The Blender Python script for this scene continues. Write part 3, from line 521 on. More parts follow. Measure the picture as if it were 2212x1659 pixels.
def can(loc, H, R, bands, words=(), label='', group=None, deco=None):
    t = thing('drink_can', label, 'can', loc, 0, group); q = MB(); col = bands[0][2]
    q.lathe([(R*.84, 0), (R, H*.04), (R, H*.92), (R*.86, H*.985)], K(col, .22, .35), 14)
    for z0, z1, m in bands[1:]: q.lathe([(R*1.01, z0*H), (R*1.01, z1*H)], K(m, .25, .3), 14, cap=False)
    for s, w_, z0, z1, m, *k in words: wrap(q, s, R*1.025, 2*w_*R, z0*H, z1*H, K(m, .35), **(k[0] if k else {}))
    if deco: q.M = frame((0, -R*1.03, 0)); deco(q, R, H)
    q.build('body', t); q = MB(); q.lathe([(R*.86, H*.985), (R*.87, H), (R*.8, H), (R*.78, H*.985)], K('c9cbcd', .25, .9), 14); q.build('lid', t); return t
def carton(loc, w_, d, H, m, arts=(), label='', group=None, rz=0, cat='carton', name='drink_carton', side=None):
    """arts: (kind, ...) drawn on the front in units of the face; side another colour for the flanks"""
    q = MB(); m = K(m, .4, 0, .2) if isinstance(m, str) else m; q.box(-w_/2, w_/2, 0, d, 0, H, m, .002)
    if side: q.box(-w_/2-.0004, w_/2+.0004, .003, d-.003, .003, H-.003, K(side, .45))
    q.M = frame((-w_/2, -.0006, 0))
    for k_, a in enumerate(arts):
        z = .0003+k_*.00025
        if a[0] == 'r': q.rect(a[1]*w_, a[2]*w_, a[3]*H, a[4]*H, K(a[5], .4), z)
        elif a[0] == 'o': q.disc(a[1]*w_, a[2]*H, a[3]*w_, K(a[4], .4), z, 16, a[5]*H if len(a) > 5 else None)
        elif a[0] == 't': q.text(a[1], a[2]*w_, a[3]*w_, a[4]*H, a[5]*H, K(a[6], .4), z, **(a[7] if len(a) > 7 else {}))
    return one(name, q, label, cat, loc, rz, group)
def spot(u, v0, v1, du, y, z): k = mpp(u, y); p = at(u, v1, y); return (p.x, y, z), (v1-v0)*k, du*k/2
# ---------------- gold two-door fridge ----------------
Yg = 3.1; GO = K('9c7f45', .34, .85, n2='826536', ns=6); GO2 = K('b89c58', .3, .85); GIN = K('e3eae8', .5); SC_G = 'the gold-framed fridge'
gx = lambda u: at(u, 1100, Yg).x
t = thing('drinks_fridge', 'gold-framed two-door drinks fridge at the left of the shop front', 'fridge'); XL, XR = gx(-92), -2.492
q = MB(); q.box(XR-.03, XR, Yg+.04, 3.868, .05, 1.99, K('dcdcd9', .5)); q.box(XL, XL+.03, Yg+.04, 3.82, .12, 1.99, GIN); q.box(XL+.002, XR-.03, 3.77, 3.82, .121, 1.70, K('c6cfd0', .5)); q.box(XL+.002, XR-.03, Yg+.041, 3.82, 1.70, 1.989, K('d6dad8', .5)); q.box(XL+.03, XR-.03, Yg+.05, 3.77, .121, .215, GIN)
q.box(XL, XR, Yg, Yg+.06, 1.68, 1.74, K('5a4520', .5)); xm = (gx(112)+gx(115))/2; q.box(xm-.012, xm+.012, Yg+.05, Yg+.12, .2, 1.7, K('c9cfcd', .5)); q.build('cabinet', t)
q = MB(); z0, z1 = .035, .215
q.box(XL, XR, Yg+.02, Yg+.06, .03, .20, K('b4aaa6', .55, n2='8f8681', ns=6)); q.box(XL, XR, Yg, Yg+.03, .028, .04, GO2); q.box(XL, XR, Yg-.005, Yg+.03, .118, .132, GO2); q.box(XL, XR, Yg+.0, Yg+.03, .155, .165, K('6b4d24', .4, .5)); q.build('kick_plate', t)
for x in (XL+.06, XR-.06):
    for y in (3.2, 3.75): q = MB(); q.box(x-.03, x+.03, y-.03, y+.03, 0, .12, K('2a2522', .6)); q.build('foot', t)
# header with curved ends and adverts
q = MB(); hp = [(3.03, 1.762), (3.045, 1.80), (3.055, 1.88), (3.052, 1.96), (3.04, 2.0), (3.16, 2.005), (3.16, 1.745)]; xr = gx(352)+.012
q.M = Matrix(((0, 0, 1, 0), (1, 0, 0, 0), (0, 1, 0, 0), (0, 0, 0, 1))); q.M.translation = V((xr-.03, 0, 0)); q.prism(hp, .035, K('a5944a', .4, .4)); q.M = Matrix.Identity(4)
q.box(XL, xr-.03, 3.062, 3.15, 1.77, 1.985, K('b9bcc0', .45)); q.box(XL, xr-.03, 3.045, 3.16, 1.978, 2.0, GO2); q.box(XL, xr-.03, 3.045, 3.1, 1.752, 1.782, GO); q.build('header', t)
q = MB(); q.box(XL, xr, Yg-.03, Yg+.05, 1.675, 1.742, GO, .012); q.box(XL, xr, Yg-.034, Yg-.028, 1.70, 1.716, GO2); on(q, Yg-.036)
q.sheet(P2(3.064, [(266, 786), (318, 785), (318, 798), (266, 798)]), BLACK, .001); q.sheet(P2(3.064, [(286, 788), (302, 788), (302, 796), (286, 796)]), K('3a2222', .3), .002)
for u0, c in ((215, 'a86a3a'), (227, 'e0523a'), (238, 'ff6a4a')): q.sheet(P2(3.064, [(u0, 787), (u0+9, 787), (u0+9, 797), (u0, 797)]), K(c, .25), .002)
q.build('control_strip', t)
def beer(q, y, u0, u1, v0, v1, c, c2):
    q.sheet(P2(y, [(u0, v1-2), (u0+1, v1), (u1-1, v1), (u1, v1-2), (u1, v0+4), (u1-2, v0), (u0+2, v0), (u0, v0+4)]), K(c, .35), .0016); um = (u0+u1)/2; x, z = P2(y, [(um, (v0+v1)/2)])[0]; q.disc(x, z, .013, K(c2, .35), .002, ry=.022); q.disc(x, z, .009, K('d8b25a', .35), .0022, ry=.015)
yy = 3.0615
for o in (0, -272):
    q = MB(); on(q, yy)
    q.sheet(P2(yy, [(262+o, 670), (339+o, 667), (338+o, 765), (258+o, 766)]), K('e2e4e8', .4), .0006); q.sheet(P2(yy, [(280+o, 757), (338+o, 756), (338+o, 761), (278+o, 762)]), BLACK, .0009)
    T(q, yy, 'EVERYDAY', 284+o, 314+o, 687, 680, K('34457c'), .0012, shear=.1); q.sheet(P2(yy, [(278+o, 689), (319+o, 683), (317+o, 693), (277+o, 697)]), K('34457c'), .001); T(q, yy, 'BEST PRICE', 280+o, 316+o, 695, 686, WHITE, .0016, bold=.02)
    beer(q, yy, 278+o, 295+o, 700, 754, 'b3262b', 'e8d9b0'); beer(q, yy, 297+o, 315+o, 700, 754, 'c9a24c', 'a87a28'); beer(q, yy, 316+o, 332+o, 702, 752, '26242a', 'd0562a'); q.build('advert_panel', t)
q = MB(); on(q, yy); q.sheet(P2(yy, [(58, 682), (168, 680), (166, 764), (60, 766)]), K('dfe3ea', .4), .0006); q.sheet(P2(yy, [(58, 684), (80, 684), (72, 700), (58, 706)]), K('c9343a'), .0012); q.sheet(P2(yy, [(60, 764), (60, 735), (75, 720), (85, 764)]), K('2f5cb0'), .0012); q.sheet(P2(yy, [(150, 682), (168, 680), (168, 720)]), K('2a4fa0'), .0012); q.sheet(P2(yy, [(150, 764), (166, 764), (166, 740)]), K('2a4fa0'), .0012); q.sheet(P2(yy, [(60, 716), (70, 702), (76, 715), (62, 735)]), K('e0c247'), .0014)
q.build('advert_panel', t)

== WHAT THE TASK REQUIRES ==
Write the whole listing out again. Keep every line exactly as it is.

== FINAL RESULT ==
The Blender Python script for this scene continues. Write part 3, from line 521 on. More parts follow. Measure the picture as if it were 2212x1659 pixels.
def can(loc, H, R, bands, words=(), label='', group=None, deco=None):
    t = thing('drink_can', label, 'can', loc, 0, group); q = MB(); col = bands[0][2]
    q.lathe([(R*.84, 0), (R, H*.04), (R, H*.92), (R*.86, H*.985)], K(col, .22, .35), 14)
    for z0, z1, m in bands[1:]: q.lathe([(R*1.01, z0*H), (R*1.01, z1*H)], K(m, .25, .3), 14, cap=False)
    for s, w_, z0, z1, m, *k in words: wrap(q, s, R*1.025, 2*w_*R, z0*H, z1*H, K(m, .35), **(k[0] if k else {}))
    if deco: q.M = frame((0, -R*1.03, 0)); deco(q, R, H)
    q.build('body', t); q = MB(); q.lathe([(R*.86, H*.985), (R*.87, H), (R*.8, H), (R*.78, H*.985)], K('c9cbcd', .25, .9), 14); q.build('lid', t); return t
def carton(loc, w_, d, H, m, arts=(), label='', group=None, rz=0, cat='carton', name='drink_carton', side=None):
    """arts: (kind, ...) drawn on the front in units of the face; side another colour for the flanks"""
    q = MB(); m = K(m, .4, 0, .2) if isinstance(m, str) else m; q.box(-w_/2, w_/2, 0, d, 0, H, m, .002)
    if side: q.box(-w_/2-.0004, w_/2+.0004, .003, d-.003, .003, H-.003, K(side, .45))
    q.M = frame((-w_/2, -.0006, 0))
    for k_, a in enumerate(arts):
        z = .0003+k_*.00025
        if a[0] == 'r': q.rect(a[1]*w_, a[2]*w_, a[3]*H, a[4]*H, K(a[5], .4), z)
        elif a[0] == 'o': q.disc(a[1]*w_, a[2]*H, a[3]*w_, K(a[4], .4), z, 16, a[5]*H if len(a) > 5 else None)
        elif a[0] == 't': q.text(a[1], a[2]*w_, a[3]*w_, a[4]*H, a[5]*H, K(a[6], .4), z, **(a[7] if len(a) > 7 else {}))
    return one(name, q, label, cat, loc, rz, group)
def spot(u, v0, v1, du, y, z): k = mpp(u, y); p = at(u, v1, y); return (p.x, y, z), (v1-v0)*k, du*k/2
# ---------------- gold two-door fridge ----------------
Yg = 3.1; GO = K('9c7f45', .34, .85, n2='826536', ns=6); GO2 = K('b89c58', .3, .85); GIN = K('e3eae8', .5); SC_G = 'the gold-framed fridge'
gx = lambda u: at(u, 1100, Yg).x
t = thing('drinks_fridge', 'gold-framed two-door drinks fridge at the left of the shop front', 'fridge'); XL, XR = gx(-92), -2.492
q = MB(); q.box(XR-.03, XR, Yg+.04, 3.868, .05, 1.99, K('dcdcd9', .5)); q.box(XL, XL+.03, Yg+.04, 3.82, .12, 1.99, GIN); q.box(XL+.002, XR-.03, 3.77, 3.82, .121, 1.70, K('c6cfd0', .5)); q.box(XL+.002, XR-.03, Yg+.041, 3.82, 1.70, 1.989, K('d6dad8', .5)); q.box(XL+.03, XR-.03, Yg+.05, 3.77, .121, .215, GIN)
q.box(XL, XR, Yg, Yg+.06, 1.68, 1.74, K('5a4520', .5)); xm = (gx(112)+gx(115))/2; q.box(xm-.012, xm+.012, Yg+.05, Yg+.12, .2, 1.7, K('c9cfcd', .5)); q.build('cabinet', t)
q = MB(); z0, z1 = .035, .215
q.box(XL, XR, Yg+.02, Yg+.06, .03, .20, K('b4aaa6', .55, n2='8f8681', ns=6)); q.box(XL, XR, Yg, Yg+.03, .028, .04, GO2); q.box(XL, XR, Yg-.005, Yg+.03, .118, .132, GO2); q.box(XL, XR, Yg+.0, Yg+.03, .155, .165, K('6b4d24', .4, .5)); q.build('kick_plate', t)
for x in (XL+.06, XR-.06):
    for y in (3.2, 3.75): q = MB(); q.box(x-.03, x+.03, y-.03, y+.03, 0, .12, K('2a2522', .6)); q.build('foot', t)
# header with curved ends and adverts
q = MB(); hp = [(3.03, 1.762), (3.045, 1.80), (3.055, 1.88), (3.052, 1.96), (3.04, 2.0), (3.16, 2.005), (3.16, 1.745)]; xr = gx(352)+.012
q.M = Matrix(((0, 0, 1, 0), (1, 0, 0, 0), (0, 1, 0, 0), (0, 0, 0, 1))); q.M.translation = V((xr-.03, 0, 0)); q.prism(hp, .035, K('a5944a', .4, .4)); q.M = Matrix.Identity(4)
q.box(XL, xr-.03, 3.062, 3.15, 1.77, 1.985, K('b9bcc0', .45)); q.box(XL, xr-.03, 3.045, 3.16, 1.978, 2.0, GO2); q.box(XL, xr-.03, 3.045, 3.1, 1.752, 1.782, GO); q.build('header', t)
q = MB(); q.box(XL, xr, Yg-.03, Yg+.05, 1.675, 1.742, GO, .012); q.box(XL, xr, Yg-.034, Yg-.028, 1.70, 1.716, GO2); on(q, Yg-.036)
q.sheet(P2(3.064, [(266, 786), (318, 785), (318, 798), (266, 798)]), BLACK, .001); q.sheet(P2(3.064, [(286, 788), (302, 788), (302, 796), (286, 796)]), K('3a2222', .3), .002)
for u0, c in ((215, 'a86a3a'), (227, 'e0523a'), (238, 'ff6a4a')): q.sheet(P2(3.064, [(u0, 787), (u0+9, 787), (u0+9, 797), (u0, 797)]), K(c, .25), .002)
q.build('control_strip', t)
def beer(q, y, u0, u1, v0, v1, c, c2):
    q.sheet(P2(y, [(u0, v1-2), (u0+1, v1), (u1-1, v1), (u1, v1-2), (u1, v0+4), (u1-2, v0), (u0+2, v0), (u0, v0+4)]), K(c, .35), .0016); um = (u0+u1)/2; x, z = P2(y, [(um, (v0+v1)/2)])[0]; q.disc(x, z, .013, K(c2, .35), .002, ry=.022); q.disc(x, z, .009, K('d8b25a', .35), .0022, ry=.015)
yy = 3.0615
for o in (0, -272):
    q = MB(); on(q, yy)
    q.sheet(P2(yy, [(262+o, 670), (339+o, 667), (338+o, 765), (258+o, 766)]), K('e2e4e8', .4), .0006); q.sheet(P2(yy, [(280+o, 757), (338+o, 756), (338+o, 761), (278+o, 762)]), BLACK, .0009)
    T(q, yy, 'EVERYDAY', 284+o, 314+o, 687, 680, K('34457c'), .0012, shear=.1); q.sheet(P2(yy, [(278+o, 689), (319+o, 683), (317+o, 693), (277+o, 697)]), K('34457c'), .001); T(q, yy, 'BEST PRICE', 280+o, 316+o, 695, 686, WHITE, .0016, bold=.02)
    beer(q, yy, 278+o, 295+o, 700, 754, 'b3262b', 'e8d9b0'); beer(q, yy, 297+o, 315+o, 700, 754, 'c9a24c', 'a87a28'); beer(q, yy, 316+o, 332+o, 702, 752, '26242a', 'd0562a'); q.build('advert_panel', t)
q = MB(); on(q, yy); q.sheet(P2(yy, [(58, 682), (168, 680), (166, 764), (60, 766)]), K('dfe3ea', .4), .0006); q.sheet(P2(yy, [(58, 684), (80, 684), (72, 700), (58, 706)]), K('c9343a'), .0012); q.sheet(P2(yy, [(60, 764), (60, 735), (75, 720), (85, 764)]), K('2f5cb0'), .0012); q.sheet(P2(yy, [(150, 682), (168, 680), (168, 720)]), K('2a4fa0'), .0012); q.sheet(P2(yy, [(150, 764), (166, 764), (166, 740)]), K('2a4fa0'), .0012); q.sheet(P2(yy, [(60, 716), (70, 702), (76, 715), (62, 735)]), K('e0c247'), .0014)
q.build('advert_panel', t)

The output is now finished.